Please tell us a bit about yourself. 


My name is Dee Channer and I am the Associate Director of Rising Star Athletics. I grew up in the James Bay Cree Region from the First Nation of Waswanipi in Northern Quebec. It was here that my passion for youth development began, in particular with the First Nations communities. At Rising Stars Athletics and Education, I create and run educational extra-curricular school based programs in the surrounding school boards and for the Youth on First Nation reserves. The goal of these programs is to help keep students more engaged in school, while inspiring active involvement, creativity and positive leadership.
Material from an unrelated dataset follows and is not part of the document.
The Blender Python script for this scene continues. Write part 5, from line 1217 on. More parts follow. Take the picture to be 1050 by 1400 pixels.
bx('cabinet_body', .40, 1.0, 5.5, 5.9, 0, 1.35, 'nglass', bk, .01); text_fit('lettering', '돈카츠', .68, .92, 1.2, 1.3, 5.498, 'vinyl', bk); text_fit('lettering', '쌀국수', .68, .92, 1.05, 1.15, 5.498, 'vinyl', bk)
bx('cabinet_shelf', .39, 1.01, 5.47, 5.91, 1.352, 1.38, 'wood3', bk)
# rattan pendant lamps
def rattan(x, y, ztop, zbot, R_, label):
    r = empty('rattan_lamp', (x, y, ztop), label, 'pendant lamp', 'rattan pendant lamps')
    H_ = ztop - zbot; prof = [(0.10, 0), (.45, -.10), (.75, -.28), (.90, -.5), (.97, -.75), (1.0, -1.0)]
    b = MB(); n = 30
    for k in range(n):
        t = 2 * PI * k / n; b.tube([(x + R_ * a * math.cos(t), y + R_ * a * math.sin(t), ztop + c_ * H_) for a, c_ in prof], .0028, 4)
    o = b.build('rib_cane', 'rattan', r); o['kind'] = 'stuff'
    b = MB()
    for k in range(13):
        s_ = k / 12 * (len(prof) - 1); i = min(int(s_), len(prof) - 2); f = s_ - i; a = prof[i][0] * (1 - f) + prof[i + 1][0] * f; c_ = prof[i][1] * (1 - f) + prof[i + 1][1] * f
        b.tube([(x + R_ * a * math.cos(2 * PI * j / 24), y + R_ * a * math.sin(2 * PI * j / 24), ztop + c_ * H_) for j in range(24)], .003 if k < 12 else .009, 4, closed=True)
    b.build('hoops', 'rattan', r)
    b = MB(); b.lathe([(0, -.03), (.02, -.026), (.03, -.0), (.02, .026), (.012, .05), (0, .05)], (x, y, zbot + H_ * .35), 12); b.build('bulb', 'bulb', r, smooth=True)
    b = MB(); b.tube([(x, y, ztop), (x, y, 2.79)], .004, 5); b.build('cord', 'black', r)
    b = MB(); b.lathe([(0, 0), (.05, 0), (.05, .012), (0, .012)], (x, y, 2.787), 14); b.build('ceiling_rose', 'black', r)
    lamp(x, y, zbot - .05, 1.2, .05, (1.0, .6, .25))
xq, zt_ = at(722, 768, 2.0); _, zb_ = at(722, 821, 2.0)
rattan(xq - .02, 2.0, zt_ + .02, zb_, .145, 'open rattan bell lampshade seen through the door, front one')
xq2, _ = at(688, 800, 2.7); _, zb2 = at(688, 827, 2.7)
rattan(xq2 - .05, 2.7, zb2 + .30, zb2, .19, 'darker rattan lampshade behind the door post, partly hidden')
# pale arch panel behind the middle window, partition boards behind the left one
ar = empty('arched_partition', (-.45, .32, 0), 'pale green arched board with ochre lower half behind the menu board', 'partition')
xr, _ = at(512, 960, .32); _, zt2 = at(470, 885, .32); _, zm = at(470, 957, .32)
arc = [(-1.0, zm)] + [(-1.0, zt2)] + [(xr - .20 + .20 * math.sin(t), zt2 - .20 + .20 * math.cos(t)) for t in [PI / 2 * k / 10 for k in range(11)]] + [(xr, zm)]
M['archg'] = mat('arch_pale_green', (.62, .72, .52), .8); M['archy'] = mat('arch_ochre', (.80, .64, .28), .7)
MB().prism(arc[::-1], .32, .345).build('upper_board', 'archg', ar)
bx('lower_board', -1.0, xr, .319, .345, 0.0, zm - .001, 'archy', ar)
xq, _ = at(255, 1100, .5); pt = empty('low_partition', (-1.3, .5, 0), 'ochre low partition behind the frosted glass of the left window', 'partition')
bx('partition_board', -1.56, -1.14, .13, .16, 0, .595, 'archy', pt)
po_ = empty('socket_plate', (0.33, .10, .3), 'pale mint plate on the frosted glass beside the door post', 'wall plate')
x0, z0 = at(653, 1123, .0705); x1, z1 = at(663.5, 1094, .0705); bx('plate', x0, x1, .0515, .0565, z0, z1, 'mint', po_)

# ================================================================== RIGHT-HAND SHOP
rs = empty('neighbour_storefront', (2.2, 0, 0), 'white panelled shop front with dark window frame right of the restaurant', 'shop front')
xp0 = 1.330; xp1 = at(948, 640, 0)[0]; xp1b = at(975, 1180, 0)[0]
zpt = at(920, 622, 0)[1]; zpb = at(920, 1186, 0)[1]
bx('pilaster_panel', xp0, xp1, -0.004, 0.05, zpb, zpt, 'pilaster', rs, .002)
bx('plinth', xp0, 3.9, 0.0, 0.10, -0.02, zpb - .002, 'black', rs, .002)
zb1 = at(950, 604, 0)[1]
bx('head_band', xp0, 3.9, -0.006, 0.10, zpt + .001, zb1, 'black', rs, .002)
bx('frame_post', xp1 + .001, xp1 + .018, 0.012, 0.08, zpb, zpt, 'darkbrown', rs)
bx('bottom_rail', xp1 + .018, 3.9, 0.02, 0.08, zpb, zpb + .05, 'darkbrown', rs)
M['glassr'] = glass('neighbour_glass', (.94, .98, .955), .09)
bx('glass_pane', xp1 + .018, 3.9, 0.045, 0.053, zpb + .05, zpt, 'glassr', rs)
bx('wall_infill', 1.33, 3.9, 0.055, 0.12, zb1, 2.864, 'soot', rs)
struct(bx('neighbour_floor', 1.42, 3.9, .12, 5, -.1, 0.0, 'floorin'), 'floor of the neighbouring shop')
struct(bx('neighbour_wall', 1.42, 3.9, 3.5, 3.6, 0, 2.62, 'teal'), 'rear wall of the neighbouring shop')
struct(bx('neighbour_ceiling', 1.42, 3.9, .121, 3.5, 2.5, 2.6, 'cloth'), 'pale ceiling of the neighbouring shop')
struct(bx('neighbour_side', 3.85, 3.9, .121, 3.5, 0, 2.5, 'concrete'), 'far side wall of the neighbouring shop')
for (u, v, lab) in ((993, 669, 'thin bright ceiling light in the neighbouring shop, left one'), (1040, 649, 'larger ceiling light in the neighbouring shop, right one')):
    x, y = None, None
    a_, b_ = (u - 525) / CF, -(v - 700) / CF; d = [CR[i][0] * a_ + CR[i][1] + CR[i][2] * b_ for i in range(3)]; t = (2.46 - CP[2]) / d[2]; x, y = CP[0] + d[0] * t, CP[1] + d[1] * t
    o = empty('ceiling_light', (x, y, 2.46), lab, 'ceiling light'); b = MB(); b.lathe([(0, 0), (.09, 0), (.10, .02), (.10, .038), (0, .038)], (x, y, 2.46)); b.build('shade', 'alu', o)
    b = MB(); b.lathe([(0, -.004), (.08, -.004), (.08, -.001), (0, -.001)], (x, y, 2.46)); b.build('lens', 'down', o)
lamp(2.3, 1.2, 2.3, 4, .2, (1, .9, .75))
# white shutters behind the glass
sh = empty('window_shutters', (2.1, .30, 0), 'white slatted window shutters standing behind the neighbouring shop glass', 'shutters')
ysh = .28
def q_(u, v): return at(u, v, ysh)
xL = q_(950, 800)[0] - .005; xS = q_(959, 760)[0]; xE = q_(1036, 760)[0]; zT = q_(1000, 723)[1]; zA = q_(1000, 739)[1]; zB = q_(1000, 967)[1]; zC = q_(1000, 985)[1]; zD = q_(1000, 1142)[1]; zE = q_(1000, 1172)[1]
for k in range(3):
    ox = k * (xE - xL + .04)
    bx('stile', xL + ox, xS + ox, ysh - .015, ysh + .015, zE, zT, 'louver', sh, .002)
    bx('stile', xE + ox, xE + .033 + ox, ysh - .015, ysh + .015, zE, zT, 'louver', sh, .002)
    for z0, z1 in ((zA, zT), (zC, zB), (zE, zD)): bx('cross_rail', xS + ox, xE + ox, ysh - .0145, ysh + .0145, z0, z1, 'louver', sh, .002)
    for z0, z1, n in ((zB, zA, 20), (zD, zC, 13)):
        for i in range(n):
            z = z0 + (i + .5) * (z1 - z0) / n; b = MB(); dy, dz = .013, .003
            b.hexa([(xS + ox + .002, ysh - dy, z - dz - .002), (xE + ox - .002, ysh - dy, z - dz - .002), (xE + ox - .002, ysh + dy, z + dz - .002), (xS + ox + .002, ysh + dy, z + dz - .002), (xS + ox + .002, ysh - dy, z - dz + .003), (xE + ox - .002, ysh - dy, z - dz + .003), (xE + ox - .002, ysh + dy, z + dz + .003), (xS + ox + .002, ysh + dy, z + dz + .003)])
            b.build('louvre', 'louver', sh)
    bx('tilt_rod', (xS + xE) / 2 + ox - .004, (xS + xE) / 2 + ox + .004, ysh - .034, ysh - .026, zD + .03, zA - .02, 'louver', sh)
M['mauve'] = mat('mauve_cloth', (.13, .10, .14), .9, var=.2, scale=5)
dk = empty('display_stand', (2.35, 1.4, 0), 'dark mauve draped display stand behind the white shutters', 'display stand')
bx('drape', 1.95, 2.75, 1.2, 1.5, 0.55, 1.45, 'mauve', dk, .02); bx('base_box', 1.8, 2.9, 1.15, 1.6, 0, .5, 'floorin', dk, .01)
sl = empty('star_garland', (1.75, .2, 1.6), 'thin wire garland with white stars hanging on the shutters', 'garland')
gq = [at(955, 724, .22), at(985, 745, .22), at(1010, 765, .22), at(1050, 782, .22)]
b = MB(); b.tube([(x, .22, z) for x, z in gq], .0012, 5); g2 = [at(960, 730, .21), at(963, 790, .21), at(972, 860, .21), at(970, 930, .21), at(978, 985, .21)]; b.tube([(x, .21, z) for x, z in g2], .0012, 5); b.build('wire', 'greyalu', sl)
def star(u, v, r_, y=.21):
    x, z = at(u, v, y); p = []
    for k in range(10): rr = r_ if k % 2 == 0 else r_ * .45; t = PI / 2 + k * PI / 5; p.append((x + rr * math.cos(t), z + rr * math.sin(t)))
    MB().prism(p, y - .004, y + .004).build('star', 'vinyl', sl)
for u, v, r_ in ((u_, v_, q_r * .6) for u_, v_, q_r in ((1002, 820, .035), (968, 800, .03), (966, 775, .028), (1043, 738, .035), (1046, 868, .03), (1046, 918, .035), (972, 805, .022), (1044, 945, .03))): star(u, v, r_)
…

We integrate Youth Awareness Workshops that address the issues that students in the local school boards and many First Nations communities continually face – drugs, alcohol, smoking, bullying and nutrition, to name a few.


Along with youth development, I am passionate about sports, in particular basketball. When attending Wilfrid Laurier University, I played varsity basketball on a team that attended the National championships two years in a row. I have seen time and time again how sport can truly impact our youth and I love helping athletes to grow and develop to be successful in both the classroom and on the court. I currently coach the Varsity Women’s Basketball team at Conestoga College where I have put a lot of hard work into building a basketball program that previously did not exist. I pride myself on leading by example and showing my athletes how hard work, commitment and teamwork are the keys to their future success.

Please share a story about an internal or external barrier you have faced.


One of the biggest challenges in my life has been overcoming the struggles that I faced throughout high school and university with my academics. Basketball was a huge part of my life and I had the dream of playing at the post secondary level. In order to get there, I had to push myself to get the grades necessary to both get into university and to subsequently stay in university. This required me to get extra help, tutoring and attend summer school and night school. In fact, in my first year of university, I failed out of my first year and had to work my butt off to become eligible to get back in to school and play basketball again.


How did you overcome that barrier? What skills did you develop in sport to help you overcome your barrier?


Struggling in school, in particular when I failed out of my first year of university, provided me with a choice in my life. It was a major crossroads where I could either give up or I could push hard and figure out a way to get back into school and back to playing the sport that I loved and was such a big part of my life. One of the things that I pride myself on is the fact that I have never been someone who has given up or quit on my goals. I genuinely believe that this tenacity that I had came from my experience in playing basketball. This tenacity has been what has pushed me to achieve the success both on and off the court in various areas of my entire life.


If you had one word to describe your character, experiences or philosophy, what would it be? Why?




I have both experienced and seen so many people struggle in life and the one that that I have never lost is a belief in both myself and in others. I think this came through in my own life when I never gave up on myself academically – I always believed that I could improve and get better. I have this same belief in all of the youth that I work with now and in the athletes that I coach. No matter what their obstacles in life, I truly believe that with the right direction and support, they can achieve anything.


If you wanted to motivate a young female athlete to #BuildHerUp, what quote would you use? Why?


My favourite quote that I come back to time and time again is from Michael Jordan:


“I can accept failure, everyone fails at something. But I can’t accept not trying again.”


This quote speaks to me because I have been through so many failures in my own life, just like anyone else, and it has been my willingness and desire to continue to try that has helped me significantly. I like to think of the failures in my life as disturbances such as a rock being thrown into water. That rock will create a disturbance of ripples or waves and, provided you ride out the waves, the water will eventually become calm again. This is a great metaphor for life that has always stuck out to me – no matter what disturbance you face, having the tenacity to ride through it (often with support) will lead you back to calmness. I try to exemplify this as much as I possibly can to young female athletes that I work with in my workshops and also the ones that I coach. Keep working hard, stay focused and you can achieve whatever success you want in life.